I guess about three or four courses were taught and I taught some courses. Some companies got quite interested and they worked extremely well. The course results were astounding. My first class at CMU I think four people in that course all changed their careers in the course to say, “This is what I want to work on.” And three of them are working directly with us still on the TSP and PSP. They just got so excited about it that they said, “It works. This is what process is.” A number of people have been working on process work on the CMM even. Once they took the PSP course, they concluded that, “Hey, now I understand it. This is really what it is.” And that’s what it did. You really learn what a process is and why it’s helpful when you actually use it personally to do your own work.

Booch: So thinking of other people around this time, did you have any connections with people like Walker Royce’s dad, Winn Royce, who wrote some of the classic papers in waterfall life-cycle or for that matter, the work that Filipe – I forget his last name – was doing starting around that time for what became the rational process? Did you have connections with any of those folks?

Humphrey: Yeah, I knew Winn Royce.
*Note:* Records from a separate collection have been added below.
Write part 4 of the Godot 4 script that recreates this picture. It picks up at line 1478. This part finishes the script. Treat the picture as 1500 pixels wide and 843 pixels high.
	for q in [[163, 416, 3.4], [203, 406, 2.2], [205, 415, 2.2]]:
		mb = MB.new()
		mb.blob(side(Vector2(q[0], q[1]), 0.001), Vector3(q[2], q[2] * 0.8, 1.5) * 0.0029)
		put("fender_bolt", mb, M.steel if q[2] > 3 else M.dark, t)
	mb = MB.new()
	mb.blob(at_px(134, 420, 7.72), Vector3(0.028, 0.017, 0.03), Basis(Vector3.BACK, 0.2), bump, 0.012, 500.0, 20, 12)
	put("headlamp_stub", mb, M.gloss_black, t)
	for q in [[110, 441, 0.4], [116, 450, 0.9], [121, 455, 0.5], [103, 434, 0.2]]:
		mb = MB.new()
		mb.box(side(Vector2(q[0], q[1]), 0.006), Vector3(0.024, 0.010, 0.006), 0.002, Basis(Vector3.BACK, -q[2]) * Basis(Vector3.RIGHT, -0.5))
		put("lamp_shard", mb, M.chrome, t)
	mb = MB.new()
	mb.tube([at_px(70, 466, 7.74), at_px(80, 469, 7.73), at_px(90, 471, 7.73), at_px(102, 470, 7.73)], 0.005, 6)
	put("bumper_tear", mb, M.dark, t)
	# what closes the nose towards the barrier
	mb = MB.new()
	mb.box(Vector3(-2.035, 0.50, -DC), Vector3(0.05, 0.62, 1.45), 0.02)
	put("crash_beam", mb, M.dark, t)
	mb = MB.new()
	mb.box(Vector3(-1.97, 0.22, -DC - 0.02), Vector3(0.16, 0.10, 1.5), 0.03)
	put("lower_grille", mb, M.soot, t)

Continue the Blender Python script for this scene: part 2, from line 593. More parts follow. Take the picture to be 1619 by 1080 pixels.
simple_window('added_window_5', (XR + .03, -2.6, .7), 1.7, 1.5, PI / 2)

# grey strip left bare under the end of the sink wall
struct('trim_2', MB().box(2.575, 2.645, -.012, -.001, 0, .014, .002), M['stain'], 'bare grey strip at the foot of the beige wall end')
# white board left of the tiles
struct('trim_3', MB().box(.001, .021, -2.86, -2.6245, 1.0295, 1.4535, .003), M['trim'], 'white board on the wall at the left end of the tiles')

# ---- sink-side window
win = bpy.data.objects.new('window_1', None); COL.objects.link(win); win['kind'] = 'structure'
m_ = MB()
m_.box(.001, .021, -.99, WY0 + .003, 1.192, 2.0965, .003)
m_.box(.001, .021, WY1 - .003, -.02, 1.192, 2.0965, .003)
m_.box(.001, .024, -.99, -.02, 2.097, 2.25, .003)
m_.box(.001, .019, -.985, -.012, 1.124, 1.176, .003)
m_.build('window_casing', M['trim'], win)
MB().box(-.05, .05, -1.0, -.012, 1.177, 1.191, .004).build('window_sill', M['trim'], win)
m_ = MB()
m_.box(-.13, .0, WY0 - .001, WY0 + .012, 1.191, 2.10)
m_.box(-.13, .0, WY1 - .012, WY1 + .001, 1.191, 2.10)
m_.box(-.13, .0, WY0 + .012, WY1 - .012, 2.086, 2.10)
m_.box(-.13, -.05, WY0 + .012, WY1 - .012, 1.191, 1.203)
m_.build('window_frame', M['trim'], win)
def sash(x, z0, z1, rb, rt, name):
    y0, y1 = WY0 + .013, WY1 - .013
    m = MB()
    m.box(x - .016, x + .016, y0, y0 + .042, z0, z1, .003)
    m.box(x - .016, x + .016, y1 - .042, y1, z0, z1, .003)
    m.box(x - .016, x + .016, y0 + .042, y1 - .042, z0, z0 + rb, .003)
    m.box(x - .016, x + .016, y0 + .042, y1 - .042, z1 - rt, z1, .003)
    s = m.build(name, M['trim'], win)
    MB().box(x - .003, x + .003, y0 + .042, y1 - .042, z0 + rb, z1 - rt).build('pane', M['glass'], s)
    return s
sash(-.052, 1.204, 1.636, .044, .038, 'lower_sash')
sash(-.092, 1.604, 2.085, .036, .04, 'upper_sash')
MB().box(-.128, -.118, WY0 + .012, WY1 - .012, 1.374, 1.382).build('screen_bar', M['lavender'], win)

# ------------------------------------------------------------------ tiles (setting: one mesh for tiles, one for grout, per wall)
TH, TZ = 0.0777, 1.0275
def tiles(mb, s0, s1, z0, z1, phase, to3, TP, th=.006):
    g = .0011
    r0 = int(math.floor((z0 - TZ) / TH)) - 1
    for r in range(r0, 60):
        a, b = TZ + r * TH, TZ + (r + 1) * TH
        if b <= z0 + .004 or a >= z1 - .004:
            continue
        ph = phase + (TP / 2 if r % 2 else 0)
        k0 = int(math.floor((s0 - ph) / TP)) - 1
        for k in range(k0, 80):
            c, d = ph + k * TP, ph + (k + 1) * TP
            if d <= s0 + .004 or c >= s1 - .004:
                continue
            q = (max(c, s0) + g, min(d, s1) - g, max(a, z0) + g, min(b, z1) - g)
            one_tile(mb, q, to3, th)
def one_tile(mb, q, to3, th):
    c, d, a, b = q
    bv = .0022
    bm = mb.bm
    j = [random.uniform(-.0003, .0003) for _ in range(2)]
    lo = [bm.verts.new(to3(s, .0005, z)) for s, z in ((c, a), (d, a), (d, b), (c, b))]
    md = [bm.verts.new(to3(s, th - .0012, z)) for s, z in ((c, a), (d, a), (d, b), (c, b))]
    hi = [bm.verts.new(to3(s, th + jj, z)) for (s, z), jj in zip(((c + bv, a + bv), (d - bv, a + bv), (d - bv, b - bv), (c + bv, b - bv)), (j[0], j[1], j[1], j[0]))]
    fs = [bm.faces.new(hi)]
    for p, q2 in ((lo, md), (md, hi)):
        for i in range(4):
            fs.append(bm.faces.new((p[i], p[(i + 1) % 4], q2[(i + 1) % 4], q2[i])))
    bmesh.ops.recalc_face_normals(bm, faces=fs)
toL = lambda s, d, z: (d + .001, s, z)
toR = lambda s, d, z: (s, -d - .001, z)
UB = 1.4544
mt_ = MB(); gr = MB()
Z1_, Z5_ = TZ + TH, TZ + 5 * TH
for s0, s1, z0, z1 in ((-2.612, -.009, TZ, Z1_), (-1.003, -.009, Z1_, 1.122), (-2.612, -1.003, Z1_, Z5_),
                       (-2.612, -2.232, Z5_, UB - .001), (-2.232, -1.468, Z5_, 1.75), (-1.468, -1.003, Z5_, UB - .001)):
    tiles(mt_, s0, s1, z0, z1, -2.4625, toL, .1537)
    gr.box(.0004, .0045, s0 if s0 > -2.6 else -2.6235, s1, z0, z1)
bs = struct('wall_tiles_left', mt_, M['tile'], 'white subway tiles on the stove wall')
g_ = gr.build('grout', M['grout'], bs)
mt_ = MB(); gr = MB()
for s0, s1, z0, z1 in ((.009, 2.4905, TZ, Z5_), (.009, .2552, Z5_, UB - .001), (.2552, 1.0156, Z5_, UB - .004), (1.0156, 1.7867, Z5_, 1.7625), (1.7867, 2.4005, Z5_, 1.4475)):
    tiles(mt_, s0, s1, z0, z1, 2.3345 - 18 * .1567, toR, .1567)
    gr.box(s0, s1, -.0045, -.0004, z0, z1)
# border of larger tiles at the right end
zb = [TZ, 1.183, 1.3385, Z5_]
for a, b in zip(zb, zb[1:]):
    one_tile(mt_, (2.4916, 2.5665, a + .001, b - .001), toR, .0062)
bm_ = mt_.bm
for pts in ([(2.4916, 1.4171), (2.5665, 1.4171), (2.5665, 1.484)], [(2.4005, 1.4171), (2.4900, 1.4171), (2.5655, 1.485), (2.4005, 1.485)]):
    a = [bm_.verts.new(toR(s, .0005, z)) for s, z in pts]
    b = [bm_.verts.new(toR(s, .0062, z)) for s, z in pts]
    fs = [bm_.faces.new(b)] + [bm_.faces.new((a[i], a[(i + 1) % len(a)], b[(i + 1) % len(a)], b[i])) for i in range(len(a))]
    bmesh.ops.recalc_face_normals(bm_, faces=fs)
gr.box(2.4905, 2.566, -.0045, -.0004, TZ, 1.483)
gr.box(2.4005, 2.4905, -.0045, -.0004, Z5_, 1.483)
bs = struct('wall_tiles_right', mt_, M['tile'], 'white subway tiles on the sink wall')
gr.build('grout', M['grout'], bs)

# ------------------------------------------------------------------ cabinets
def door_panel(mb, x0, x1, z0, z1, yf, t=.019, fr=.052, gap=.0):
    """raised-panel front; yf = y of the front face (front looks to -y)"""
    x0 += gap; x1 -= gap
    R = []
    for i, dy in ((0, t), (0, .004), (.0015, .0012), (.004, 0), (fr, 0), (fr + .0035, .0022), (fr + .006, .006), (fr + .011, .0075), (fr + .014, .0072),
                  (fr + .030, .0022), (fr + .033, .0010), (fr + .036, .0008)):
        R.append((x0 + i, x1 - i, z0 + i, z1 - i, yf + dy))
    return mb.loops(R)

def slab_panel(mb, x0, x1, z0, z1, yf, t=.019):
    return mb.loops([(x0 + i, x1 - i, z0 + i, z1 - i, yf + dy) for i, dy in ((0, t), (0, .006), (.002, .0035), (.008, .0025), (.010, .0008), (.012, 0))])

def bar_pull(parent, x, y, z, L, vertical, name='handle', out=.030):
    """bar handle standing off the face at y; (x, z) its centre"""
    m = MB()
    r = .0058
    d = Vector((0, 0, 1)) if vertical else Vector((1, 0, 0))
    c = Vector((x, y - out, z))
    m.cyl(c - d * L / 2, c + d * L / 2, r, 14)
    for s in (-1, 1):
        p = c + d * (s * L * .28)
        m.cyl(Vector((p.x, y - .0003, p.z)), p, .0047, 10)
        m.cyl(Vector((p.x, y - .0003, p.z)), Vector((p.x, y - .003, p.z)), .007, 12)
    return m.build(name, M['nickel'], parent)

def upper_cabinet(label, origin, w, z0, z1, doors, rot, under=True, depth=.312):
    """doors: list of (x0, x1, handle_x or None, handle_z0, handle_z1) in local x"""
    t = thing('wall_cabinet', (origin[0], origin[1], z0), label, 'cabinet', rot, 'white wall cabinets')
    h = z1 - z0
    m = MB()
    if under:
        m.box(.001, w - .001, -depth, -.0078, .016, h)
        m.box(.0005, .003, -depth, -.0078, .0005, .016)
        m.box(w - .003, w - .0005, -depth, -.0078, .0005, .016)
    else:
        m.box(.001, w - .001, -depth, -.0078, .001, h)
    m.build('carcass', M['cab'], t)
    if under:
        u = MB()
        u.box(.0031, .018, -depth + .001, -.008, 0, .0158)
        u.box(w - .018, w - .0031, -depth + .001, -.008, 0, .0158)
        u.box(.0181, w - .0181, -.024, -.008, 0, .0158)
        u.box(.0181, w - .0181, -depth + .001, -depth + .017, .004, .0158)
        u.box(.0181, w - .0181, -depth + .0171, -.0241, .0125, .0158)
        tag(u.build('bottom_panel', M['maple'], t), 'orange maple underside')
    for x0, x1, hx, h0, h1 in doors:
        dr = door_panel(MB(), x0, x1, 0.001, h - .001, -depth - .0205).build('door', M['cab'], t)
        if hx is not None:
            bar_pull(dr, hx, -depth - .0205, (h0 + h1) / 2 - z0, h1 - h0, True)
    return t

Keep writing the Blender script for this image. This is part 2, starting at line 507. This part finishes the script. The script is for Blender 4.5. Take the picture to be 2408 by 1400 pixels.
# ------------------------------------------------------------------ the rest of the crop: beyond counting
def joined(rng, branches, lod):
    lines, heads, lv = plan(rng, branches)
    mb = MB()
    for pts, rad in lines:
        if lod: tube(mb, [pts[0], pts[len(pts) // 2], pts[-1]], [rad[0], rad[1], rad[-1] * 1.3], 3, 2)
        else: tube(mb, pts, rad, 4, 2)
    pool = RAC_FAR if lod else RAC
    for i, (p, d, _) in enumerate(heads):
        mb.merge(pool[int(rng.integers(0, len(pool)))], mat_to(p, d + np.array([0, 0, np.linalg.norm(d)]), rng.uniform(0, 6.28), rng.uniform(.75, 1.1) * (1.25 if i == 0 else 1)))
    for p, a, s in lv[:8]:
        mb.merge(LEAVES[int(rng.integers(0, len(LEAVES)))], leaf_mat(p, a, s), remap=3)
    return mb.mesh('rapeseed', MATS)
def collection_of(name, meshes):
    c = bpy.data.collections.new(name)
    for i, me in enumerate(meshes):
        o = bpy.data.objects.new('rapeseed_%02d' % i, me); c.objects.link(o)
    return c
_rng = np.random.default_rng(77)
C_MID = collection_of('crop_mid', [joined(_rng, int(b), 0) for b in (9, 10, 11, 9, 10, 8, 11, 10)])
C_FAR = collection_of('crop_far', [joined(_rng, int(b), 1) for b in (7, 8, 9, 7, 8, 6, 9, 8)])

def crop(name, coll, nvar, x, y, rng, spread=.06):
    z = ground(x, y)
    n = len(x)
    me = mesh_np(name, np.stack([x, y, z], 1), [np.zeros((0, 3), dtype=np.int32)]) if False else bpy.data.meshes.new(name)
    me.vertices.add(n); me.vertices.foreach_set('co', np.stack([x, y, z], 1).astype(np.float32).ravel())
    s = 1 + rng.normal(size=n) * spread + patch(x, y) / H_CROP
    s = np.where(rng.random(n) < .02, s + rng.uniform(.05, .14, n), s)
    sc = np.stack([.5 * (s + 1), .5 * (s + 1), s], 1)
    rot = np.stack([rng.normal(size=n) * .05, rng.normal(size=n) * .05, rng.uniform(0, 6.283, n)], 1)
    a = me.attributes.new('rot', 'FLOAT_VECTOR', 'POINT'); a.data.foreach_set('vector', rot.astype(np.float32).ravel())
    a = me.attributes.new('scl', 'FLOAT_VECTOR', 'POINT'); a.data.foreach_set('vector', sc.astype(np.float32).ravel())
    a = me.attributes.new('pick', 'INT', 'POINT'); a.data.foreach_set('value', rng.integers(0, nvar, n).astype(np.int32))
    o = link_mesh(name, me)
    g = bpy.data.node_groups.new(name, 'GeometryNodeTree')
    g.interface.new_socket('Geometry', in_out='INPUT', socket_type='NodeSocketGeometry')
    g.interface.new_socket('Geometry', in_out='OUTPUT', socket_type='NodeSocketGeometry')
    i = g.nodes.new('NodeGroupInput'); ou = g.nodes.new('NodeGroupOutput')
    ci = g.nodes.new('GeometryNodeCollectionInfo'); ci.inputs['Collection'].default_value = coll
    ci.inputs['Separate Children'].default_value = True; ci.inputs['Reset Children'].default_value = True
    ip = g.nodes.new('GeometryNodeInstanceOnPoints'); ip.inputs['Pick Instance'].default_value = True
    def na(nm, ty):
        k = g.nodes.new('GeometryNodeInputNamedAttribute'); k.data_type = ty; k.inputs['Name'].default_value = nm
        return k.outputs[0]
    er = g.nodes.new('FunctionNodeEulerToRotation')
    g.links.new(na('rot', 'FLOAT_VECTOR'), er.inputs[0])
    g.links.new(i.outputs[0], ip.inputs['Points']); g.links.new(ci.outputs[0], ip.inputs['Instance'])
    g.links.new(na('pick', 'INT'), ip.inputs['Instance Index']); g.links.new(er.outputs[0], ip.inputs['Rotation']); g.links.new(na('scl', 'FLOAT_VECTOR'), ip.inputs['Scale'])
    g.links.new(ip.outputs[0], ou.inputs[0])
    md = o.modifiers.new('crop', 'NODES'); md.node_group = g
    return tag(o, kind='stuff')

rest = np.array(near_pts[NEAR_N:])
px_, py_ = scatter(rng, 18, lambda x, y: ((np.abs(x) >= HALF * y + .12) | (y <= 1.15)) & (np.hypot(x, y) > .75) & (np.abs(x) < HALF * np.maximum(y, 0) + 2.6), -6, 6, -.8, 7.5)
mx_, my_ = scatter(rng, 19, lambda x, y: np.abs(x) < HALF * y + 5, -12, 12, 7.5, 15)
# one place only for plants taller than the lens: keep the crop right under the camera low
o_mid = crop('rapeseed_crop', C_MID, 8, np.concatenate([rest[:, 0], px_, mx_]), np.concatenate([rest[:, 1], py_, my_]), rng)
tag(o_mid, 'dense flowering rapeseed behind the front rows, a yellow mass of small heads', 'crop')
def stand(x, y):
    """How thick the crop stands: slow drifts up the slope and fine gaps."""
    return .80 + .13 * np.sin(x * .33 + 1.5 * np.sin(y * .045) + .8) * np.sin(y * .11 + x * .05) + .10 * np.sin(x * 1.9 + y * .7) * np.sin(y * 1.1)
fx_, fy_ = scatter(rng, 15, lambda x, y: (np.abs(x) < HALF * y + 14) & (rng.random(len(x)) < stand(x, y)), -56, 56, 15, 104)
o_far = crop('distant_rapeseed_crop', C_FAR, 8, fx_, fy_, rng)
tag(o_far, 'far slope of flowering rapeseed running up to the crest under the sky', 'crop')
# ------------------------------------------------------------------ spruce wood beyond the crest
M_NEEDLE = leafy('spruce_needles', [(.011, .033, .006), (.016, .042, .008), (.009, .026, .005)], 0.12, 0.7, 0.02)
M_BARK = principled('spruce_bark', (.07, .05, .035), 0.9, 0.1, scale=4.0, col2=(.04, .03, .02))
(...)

I’d been involved in a number of things with the SEI and of course, Larry brought him in periodically. A marvelous guy, a wonderful guy. So I got to know him quite well. Of course, I got to know Barry Boehm very well and worked with him and yeah, there’s a whole list of people. I’ve been involved with just about everybody in the community one way or another. I never got to know the Rational folks, but I did get to know an awful lot of people when I got involved with him, so I’ve got an enormous array of people that I run into that I sort of know.

And there are a lot of people that I know that I don’t know, if you know what I mean. They say, “Well, I met you here when…“ I’ve given an enormous number of talks over the years and, of course, I’ve written so much stuff, but I’ve gotten to know an awful lot of people and it’s been a very rewarding period.